TASK GOAL: In the listing below, find the line holding "Generate a Blender" and the line holding "Write part 2". Write out those two lines and all lines between, exactly, and nothing more.

+++ MATERIALS PROVIDED

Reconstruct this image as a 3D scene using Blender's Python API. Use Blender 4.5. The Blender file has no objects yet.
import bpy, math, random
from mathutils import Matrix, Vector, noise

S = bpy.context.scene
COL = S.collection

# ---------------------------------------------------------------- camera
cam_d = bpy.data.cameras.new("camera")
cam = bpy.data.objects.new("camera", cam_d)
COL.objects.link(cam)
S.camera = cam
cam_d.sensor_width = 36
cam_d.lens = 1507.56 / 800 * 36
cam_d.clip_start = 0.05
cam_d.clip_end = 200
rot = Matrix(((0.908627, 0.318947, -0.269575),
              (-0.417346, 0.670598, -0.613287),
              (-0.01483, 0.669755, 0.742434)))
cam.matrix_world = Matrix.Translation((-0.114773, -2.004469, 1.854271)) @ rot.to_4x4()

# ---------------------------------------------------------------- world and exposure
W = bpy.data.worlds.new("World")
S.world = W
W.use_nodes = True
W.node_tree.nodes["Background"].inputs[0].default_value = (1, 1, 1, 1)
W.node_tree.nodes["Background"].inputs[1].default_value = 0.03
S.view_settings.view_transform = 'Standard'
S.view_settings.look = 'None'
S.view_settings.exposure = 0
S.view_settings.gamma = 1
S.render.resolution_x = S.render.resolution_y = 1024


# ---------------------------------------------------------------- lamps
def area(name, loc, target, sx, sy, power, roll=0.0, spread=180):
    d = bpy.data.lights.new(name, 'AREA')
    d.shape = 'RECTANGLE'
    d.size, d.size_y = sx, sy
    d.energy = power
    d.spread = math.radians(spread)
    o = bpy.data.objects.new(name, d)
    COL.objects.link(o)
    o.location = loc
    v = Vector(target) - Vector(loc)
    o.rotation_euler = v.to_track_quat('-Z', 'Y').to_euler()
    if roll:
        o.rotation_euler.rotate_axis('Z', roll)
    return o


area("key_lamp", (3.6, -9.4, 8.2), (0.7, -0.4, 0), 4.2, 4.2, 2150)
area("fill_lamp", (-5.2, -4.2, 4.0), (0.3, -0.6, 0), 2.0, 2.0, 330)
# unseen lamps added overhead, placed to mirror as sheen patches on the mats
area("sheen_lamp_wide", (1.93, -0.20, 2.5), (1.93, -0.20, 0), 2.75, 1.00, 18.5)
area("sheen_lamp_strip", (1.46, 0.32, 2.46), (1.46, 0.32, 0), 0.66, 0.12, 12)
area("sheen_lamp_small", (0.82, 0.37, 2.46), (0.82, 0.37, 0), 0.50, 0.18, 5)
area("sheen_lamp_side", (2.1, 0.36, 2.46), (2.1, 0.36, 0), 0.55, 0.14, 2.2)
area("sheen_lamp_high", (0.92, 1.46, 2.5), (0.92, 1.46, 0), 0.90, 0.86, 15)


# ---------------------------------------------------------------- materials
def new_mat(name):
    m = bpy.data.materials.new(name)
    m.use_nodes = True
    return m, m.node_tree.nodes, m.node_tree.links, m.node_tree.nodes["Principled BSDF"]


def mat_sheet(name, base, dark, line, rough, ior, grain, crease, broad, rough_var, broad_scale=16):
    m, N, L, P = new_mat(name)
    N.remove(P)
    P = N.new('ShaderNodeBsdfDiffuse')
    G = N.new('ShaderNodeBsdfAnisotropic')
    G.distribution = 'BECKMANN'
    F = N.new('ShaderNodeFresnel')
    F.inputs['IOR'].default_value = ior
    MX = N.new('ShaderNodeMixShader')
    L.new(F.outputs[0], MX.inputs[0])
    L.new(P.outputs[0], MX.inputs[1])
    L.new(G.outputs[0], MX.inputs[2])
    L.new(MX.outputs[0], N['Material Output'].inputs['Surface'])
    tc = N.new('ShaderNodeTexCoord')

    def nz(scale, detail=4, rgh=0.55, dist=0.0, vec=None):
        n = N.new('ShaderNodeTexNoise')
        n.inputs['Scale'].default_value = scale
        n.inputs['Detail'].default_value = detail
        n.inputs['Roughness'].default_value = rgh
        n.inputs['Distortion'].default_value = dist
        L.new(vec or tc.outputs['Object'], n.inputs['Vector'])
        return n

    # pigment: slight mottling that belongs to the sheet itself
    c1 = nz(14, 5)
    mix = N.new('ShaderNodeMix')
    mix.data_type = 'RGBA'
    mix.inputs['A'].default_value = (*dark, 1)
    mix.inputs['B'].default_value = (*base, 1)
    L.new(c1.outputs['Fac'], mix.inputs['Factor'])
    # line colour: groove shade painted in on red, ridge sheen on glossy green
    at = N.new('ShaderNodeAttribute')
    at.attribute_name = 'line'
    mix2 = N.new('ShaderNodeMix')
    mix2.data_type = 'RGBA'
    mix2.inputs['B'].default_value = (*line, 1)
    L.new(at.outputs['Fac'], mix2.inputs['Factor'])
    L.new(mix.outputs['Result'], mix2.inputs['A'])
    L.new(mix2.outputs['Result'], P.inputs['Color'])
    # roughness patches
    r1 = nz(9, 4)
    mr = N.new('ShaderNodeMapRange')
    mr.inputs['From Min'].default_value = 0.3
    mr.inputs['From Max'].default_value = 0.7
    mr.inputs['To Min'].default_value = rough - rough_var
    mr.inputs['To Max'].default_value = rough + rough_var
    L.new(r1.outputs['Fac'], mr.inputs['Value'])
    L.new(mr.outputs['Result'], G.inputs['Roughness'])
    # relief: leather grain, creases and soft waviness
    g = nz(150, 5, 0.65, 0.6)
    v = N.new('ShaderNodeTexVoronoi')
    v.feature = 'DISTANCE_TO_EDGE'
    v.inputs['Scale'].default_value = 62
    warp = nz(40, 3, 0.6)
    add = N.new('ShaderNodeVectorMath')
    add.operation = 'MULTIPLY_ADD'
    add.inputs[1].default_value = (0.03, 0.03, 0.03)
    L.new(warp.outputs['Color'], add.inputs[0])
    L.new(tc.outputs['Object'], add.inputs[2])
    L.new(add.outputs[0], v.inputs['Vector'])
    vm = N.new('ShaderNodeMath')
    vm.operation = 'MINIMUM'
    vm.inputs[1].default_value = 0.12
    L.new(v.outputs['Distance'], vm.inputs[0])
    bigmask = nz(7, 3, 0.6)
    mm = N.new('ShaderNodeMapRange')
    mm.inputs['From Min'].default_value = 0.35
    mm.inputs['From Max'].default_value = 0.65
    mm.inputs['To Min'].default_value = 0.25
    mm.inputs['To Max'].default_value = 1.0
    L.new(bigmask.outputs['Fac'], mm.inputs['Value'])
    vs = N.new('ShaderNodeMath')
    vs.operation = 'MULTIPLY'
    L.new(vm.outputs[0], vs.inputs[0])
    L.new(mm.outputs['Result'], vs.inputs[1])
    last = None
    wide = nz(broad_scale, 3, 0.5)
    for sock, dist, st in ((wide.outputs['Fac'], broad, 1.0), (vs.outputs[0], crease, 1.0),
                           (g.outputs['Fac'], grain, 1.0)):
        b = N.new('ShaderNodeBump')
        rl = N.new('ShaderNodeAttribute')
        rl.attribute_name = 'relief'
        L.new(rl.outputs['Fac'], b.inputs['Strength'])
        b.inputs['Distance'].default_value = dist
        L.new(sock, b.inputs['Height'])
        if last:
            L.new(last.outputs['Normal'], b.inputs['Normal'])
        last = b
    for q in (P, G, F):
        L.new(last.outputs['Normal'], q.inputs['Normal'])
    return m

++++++
+++ MATERIALS PROVIDED

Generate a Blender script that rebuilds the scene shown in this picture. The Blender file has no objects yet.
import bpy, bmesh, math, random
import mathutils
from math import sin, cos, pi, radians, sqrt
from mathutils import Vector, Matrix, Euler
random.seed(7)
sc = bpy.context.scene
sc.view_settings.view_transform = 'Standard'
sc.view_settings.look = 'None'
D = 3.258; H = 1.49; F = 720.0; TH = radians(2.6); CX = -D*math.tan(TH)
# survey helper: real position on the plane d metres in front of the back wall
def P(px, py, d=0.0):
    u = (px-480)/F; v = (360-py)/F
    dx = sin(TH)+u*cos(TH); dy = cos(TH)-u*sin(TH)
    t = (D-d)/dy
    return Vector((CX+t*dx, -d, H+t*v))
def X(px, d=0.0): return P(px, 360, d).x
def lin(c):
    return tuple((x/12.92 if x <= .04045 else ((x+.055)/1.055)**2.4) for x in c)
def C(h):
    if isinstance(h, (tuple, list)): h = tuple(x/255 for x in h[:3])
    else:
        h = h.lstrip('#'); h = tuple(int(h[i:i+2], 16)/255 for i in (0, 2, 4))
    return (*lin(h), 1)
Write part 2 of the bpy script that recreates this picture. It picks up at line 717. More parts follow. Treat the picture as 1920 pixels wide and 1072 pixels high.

++++++

EXERCISE OUTPUT:
Generate a Blender script that rebuilds the scene shown in this picture. The Blender file has no objects yet.
import bpy, bmesh, math, random
import mathutils
from math import sin, cos, pi, radians, sqrt
from mathutils import Vector, Matrix, Euler
random.seed(7)
sc = bpy.context.scene
sc.view_settings.view_transform = 'Standard'
sc.view_settings.look = 'None'
D = 3.258; H = 1.49; F = 720.0; TH = radians(2.6); CX = -D*math.tan(TH)
# survey helper: real position on the plane d metres in front of the back wall
def P(px, py, d=0.0):
    u = (px-480)/F; v = (360-py)/F
    dx = sin(TH)+u*cos(TH); dy = cos(TH)-u*sin(TH)
    t = (D-d)/dy
    return Vector((CX+t*dx, -d, H+t*v))
def X(px, d=0.0): return P(px, 360, d).x
def lin(c):
    return tuple((x/12.92 if x <= .04045 else ((x+.055)/1.055)**2.4) for x in c)
def C(h):
    if isinstance(h, (tuple, list)): h = tuple(x/255 for x in h[:3])
    else:
        h = h.lstrip('#'); h = tuple(int(h[i:i+2], 16)/255 for i in (0, 2, 4))
    return (*lin(h), 1)
Write part 2 of the bpy script that recreates this picture. It picks up at line 717. More parts follow. Treat the picture as 1920 pixels wide and 1072 pixels high.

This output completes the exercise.